Understanding Your Social Security Statement

Understanding Your Social Security Statement

When you get serious about crafting a solid retirement plan, you need to understand how to read your Social Security statement. If you have yet to claim your retirement benefit, get your most recent statement online at www.ssa.gov/myaccount and read below.

Income Assumption

On page 2 of your statement, you’ll see your estimated retirement benefits at age 62, “Full Retirement Age,” and 70. Each of these estimates assumes you work through each respective age. Don’t plan on working to age 70? Then your age 70 estimate is likely overstated. Plan on retiring in your 50s? Then all of your estimates may be overstated.

Social Security takes the highest 35 years of earnings, adjusted for inflation. If you started working full time in your early 20s, you’d get 35 years in by your late 50s. Or you continue to work and earn a higher inflation-adjusted income in your later 50s than you made in your 20s, then the lower-income years from your 20s will be replaced.

Or suppose you stayed home for a decade to raise your children and later returned to Social-Security-covered work. In this case, you may not reach 35 years of earnings until your late 60s. If you retire earlier, your benefits at later ages on page 2 may be significantly overestimated.
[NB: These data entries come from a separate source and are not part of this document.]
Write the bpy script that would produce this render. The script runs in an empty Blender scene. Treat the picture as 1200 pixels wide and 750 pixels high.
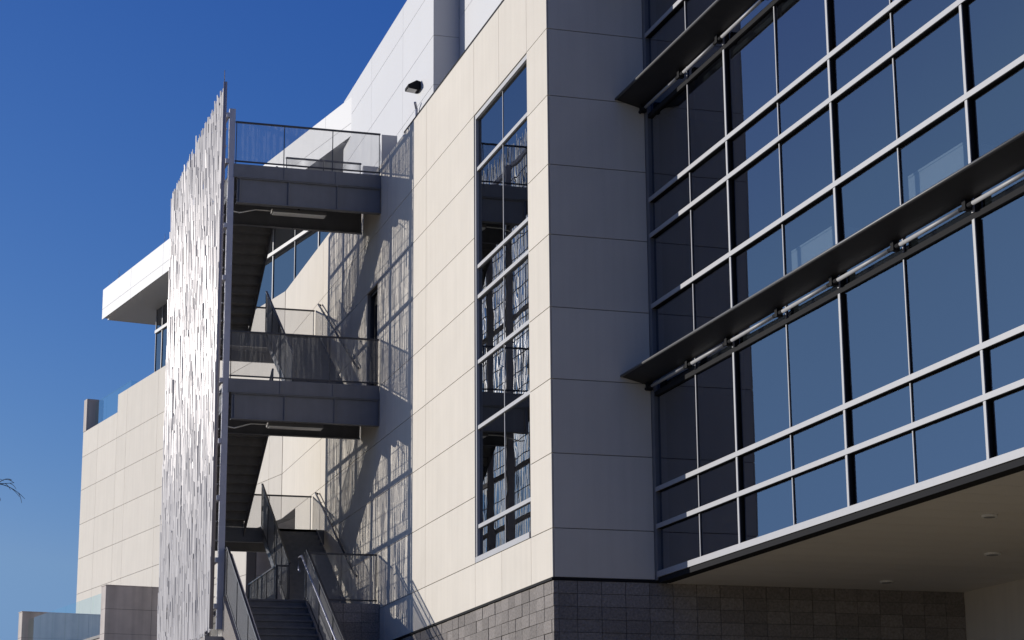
import bpy, math, random
from mathutils import Vector, Matrix
R = math.radians
random.seed(7)
scene = bpy.context.scene
COL = scene.collection

# ------------------------------------------------------------------ camera
cam_d = bpy.data.cameras.new('camera')
cam = bpy.data.objects.new('camera', cam_d)
COL.objects.link(cam)
right = Vector((0.28298315059229673, 0.9590983366771675, -0.007135619380827761))
down = Vector((-0.23126919697067952, 0.06101228327028039, -0.9709747987577659))
fwd = Vector((-0.9308249540130489, 0.2764197566622863, 0.2390753502838966))
rot = Matrix((right, -down, -fwd)).transposed().to_4x4()
cam.matrix_world = Matrix.Translation((31.46120860862325, -9.977013355877279, 1.4959137573513495)) @ rot
cam_d.sensor_width = 36.0
cam_d.lens = 2485.2 / 1200 * 36
cam_d.clip_start = 0.1
cam_d.clip_end = 3000
scene.camera = cam

# ------------------------------------------------------------------ light
SUN = Vector((0.84, 1.0, -0.283)).normalized()          # direction of travel
elev = math.asin(-SUN.z)
azim = math.atan2(-SUN.x, -SUN.y)                        # from +Y towards +X
world = bpy.data.worlds.new('World')
scene.world = world
world.use_nodes = True
nt = world.node_tree
bg = nt.nodes['Background']
sky = nt.nodes.new('ShaderNodeTexSky')
sky.sky_type = 'NISHITA'
sky.sun_disc = False
sky.sun_elevation = elev
sky.sun_rotation = azim
sky.altitude = 400
sky.air_density = 1.0
sky.dust_density = 0.7
sky.ozone_density = 4.0
SKY_STRENGTH = 0.13
# grade of the sky: deeper, clearer blue (per-channel curve on the sky's own radiance)
sep = nt.nodes.new('ShaderNodeSeparateColor')
com = nt.nodes.new('ShaderNodeCombineColor')
nt.links.new(sky.outputs[0], sep.inputs[0])
chan = []
for i_, (k_, p_) in enumerate(((1.84, 1.8), (0.857, 1.364), (0.748, 0.80))):
    m1 = nt.nodes.new('ShaderNodeMath'); m1.operation = 'MULTIPLY'
    m1.inputs[1].default_value = SKY_STRENGTH
    m2 = nt.nodes.new('ShaderNodeMath'); m2.operation = 'POWER'
    m2.inputs[1].default_value = p_
    m3 = nt.nodes.new('ShaderNodeMath'); m3.operation = 'MULTIPLY'
    m3.inputs[1].default_value = k_ / SKY_STRENGTH
    nt.links.new(sep.outputs[i_], m1.inputs[0])
    nt.links.new(m1.outputs[0], m2.inputs[0])
    nt.links.new(m2.outputs[0], m3.inputs[0])
    chan.append(m3.outputs[0])
# keep the aureole blue-white: red never above 0.56 green, green never above 0.58 blue
prev = chan[2]
nt.links.new(prev, com.inputs[2])
for i_, lim in ((1, 0.58), (0, 0.56)):
    ml = nt.nodes.new('ShaderNodeMath'); ml.operation = 'MULTIPLY'
    ml.inputs[1].default_value = lim
    mn = nt.nodes.new('ShaderNodeMath'); mn.operation = 'MINIMUM'
    nt.links.new(prev, ml.inputs[0])
    nt.links.new(ml.outputs[0], mn.inputs[0])
    nt.links.new(chan[i_], mn.inputs[1])
    prev = mn.outputs[0]
    nt.links.new(prev, com.inputs[i_])
nt.links.new(com.outputs[0], bg.inputs[0])
bg.inputs[1].default_value = SKY_STRENGTH
sl = bpy.data.lights.new('sun', 'SUN')
sl.energy = 3.9
sl.angle = R(0.42)
sl.color = (1.0, 0.95, 0.88)
so = bpy.data.objects.new('sun', sl)
COL.objects.link(so)
so.location = (-40, -60, 40)
so.rotation_euler = SUN.to_track_quat('-Z', 'Y').to_euler()
scene.view_settings.view_transform = 'Standard'
scene.view_settings.look = 'None'
scene.view_settings.exposure = 0.0
scene.view_settings.gamma = 1.0
scene.view_settings.use_curve_mapping = False
scene.render.resolution_x = 1024
scene.render.resolution_y = 640
scene.cycles.max_bounces = 10
scene.cycles.transparent_max_bounces = 24


# ------------------------------------------------------------------ materials
def newmat(name):
    m = bpy.data.materials.new(name)
    m.use_nodes = True
    n = m.node_tree
    return m, n, n.nodes['Principled BSDF']


def mat(name, col, rough=0.6, metal=0.0, island=0.0, noise=0.0, nscale=3.0, bump=0.0, bscale=60.0,
        spec=0.5, streak=0.0):
    """Principled with per-island tone, soft blotches and fine bump."""
    m, n, b = newmat(name)
    L = n.links.new
    b.inputs['Roughness'].default_value = rough
    b.inputs['Metallic'].default_value = metal
    b.inputs['Specular IOR Level'].default_value = spec
    tc = n.nodes.new('ShaderNodeTexCoord')
    val = None
    if island:
        g = n.nodes.new('ShaderNodeNewGeometry')
        mr = n.nodes.new('ShaderNodeMapRange')
        mr.inputs[3].default_value = 1 - island
        mr.inputs[4].default_value = 1 + island
        L(g.outputs['Random Per Island'], mr.inputs[0])
        val = mr.outputs[0]
    if noise:
        t = n.nodes.new('ShaderNodeTexNoise')
        t.inputs['Scale'].default_value = nscale
        t.inputs['Detail'].default_value = 6
        L(tc.outputs['Object'], t.inputs['Vector'])
        mr2 = n.nodes.new('ShaderNodeMapRange')
        mr2.inputs[1].default_value = 0.3
        mr2.inputs[2].default_value = 0.7
        mr2.inputs[3].default_value = 1 - noise
        mr2.inputs[4].default_value = 1 + noise
        L(t.outputs[0], mr2.inputs[0])
        if val is not None:
            mu = n.nodes.new('ShaderNodeMath')
            mu.operation = 'MULTIPLY'
            L(val, mu.inputs[0])
            L(mr2.outputs[0], mu.inputs[1])
            val = mu.outputs[0]
        else:
            val = mr2.outputs[0]
    if streak:
        mp = n.nodes.new('ShaderNodeMapping')
        mp.inputs['Scale'].default_value = (5, 5, 0.25)
        L(tc.outputs['Object'], mp.inputs[0])
        t3 = n.nodes.new('ShaderNodeTexNoise')
        t3.inputs['Scale'].default_value = 1.2
        t3.inputs['Detail'].default_value = 5
        L(mp.outputs[0], t3.inputs['Vector'])
        mr3 = n.nodes.new('ShaderNodeMapRange')
        mr3.inputs[1].default_value = 0.35
        mr3.inputs[2].default_value = 0.75
        mr3.inputs[3].default_value = 1
        mr3.inputs[4].default_value = 1 - streak
        L(t3.outputs[0], mr3.inputs[0])
        if val is not None:
            mu = n.nodes.new('ShaderNodeMath')
            mu.operation = 'MULTIPLY'
            L(val, mu.inputs[0])
            L(mr3.outputs[0], mu.inputs[1])
            val = mu.outputs[0]
        else:
            val = mr3.outputs[0]
    if val is not None:
        vm = n.nodes.new('ShaderNodeVectorMath')
        vm.operation = 'SCALE'
        vm.inputs[0].default_value = col
        L(val, vm.inputs['Scale'])
        L(vm.outputs[0], b.inputs['Base Color'])
    else:
        b.inputs['Base Color'].default_value = (*col, 1)
    if bump:
        t2 = n.nodes.new('ShaderNodeTexNoise')
        t2.inputs['Scale'].default_value = bscale
        t2.inputs['Detail'].default_value = 4
        L(tc.outputs['Object'], t2.inputs['Vector'])
        bp = n.nodes.new('ShaderNodeBump')
        bp.inputs['Strength'].default_value = bump
        bp.inputs['Distance'].default_value = 0.02
        L(t2.outputs[0], bp.inputs['Height'])
        L(bp.outputs[0], b.inputs['Normal'])
    return m


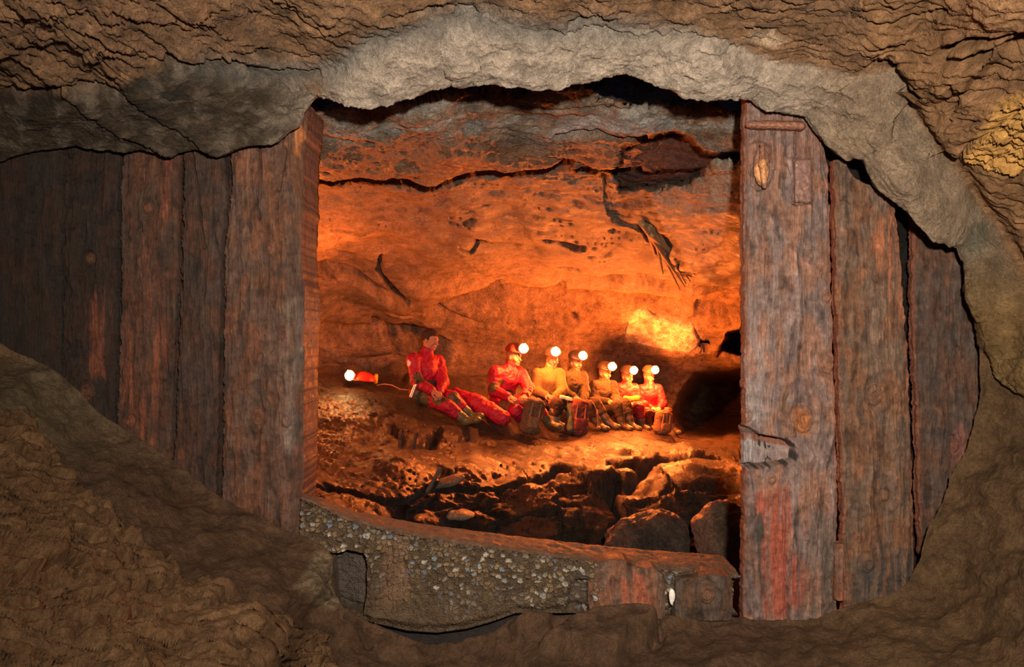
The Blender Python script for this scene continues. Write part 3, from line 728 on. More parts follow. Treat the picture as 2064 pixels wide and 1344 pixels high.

The estimates are made assuming “your current earnings rate.” This means what you earned last year will be how much you continue to earn each year after that until retirement. If there are no reported earnings from the prior year, but there are earnings from the prior-prior year, the earnings from the prior-prior year will be assumed. If neither exists, the Social Security Administration will project that there will be no future earnings.

Today’s Dollars

Estimated retirement benefits are reported in today’s dollars and not future dollars, given cost-of-living adjustments received over time. Providing the benefit in today’s dollars is a good thing. It’s easier to think in terms of today’s dollars rather than assuming inflation rates, doing math, and then thinking about future dollars.

Social Security benefits shown on an individual’s statement will be increased over time, via inflation adjustments, in two distinct ways. A worker’s wages through age 60 are indexed for inflation using the National Average Wage Index. Once eligible for benefits, benefits will be increased for inflation using cost-of-living adjustments (COLA) determined using the Consumer Price Index for Urban Wage Earners and Clerical Workers, or CPI-W. Historically, increases in the National Average Wage Index have outpaced increases in the CPI-W. (Note there’s a quirky, two-year gap from age 60 to age 62 when no inflation adjustment applies.)

You may have heard of “chained CPI.” This is another measure of CPI that accounts for substitution effects you may make when prices rise. Honeycrisp apples too costly? Perhaps Red Delicious will do. The net result of chained CPI is that it tends to be a little less. While the difference is small, it compounds over time.

And importantly, chained CPI made its way into law with the Tax Cut and Jobs Act of 2017 and now impacts inflation increases in income tax brackets each year. It’s also a less overt way to fill Social Security’s funding gap partially. I believe it is likely to be included in the Social Security fix … whenever politicians get around to it.

So while today’s dollars are easy to understand, you or your advisor still need to consider inflation increases smartly.

What’s Missing

If you want to understand how your retirement benefit would be impacted through the Government Pension Offset or Windfall Elimination Provision, both commonplace in Ohio since public employees do not pay into Social Security, you’re out of luck. Or if you want to understand your spousal benefit or how what claiming strategy will likely help you optimize what you receive, the statement won’t help there.

While understanding your Social Security statement is an excellent first step to building your retirement plan, it’s just that.

You’ll need to be sure to have a reasonable estimate of your lifestyle and healthcare expenses and how they will change as you age. You need to then make smart decisions on your Social Security and pension claiming strategy. Next is aligning your investments to support your overall plan, and lastly, you should overlay your entire plan with tax-smart strategies to keep more in your pocket.

With low-interest rates and parts of the stock market being quite rosey in price, a good plan is more valuable today than ever.